Riyad è al momento uno dei canali di mediazione più importanti nell’area per gli USA, per detonare e mitigare una reazione dell’Iran. Se gli attacchi delle milizie filo-iraniane dovessero mettere in serio pericolo i siti USA, non è escluso che in extremis Washington potrebbe chiedere un appoggio logistico all’Arabia Saudita. Proprio come avvenne nella prima guerra del Golfo negli Anni ’90. Assieme all’Arabia Saudita però, anche gli Emirati Arabi Uniti hanno il fermo interesse al mantenimento di uno status quo nella regione. Non solo ospiteranno a breve Cop28 a Dubai, ma possiedono importanti rapporti commerciali con Israele. Non a caso è tra quei pochi Paesi arabi a riconoscere lo Stato ebraico, grazie alla mediazione USA nei Patti di Abramo. E lo sceicco Mohamed Bin Zayed è uno dei pochi ad aver telefonato Netanyahu a seguito dei fatti del 7 Ottobre.

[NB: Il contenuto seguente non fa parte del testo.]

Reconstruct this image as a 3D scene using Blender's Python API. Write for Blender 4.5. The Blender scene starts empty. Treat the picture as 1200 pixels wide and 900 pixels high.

L’ambiguità del Qatar: la base americana e i finanziamenti ai gruppi estremisti
Ad avere un contatto diretto però con Hamas e la sua leadership è il Qatar. Un Paese che ospita un importante base militare americana. E che sta trattando al momento con i leader di Hamas che si sono rifugiati a Doha, per la liberazione degli ostaggi con passaporti non israeliani. Quando e se il Qatar dovesse riuscire a liberare tutti gli ostaggi “stranieri”, alcuni si aspettano la pressione della diplomazia USA nell’espellere i leader di Hamas dal territorio. Che magari potrebbero trovare asilo in Russia, dove il presidente Putin ha avuto già un colloquio con una delegazione dei suoi vertici. Il Qatar da anni subisce le accuse da parte di Riyad e Abu Dhabi di finanziare gruppi estremisti in Medio Oriente. Anche se non è l’unico a farlo. L’invito alla cautela dunque sembra regnare nei Paesi chiave dell’area, anche laddove è difficile al livello mediatico, in quanto Paese panarabo, portare avanti una posizione di apertura con Israele.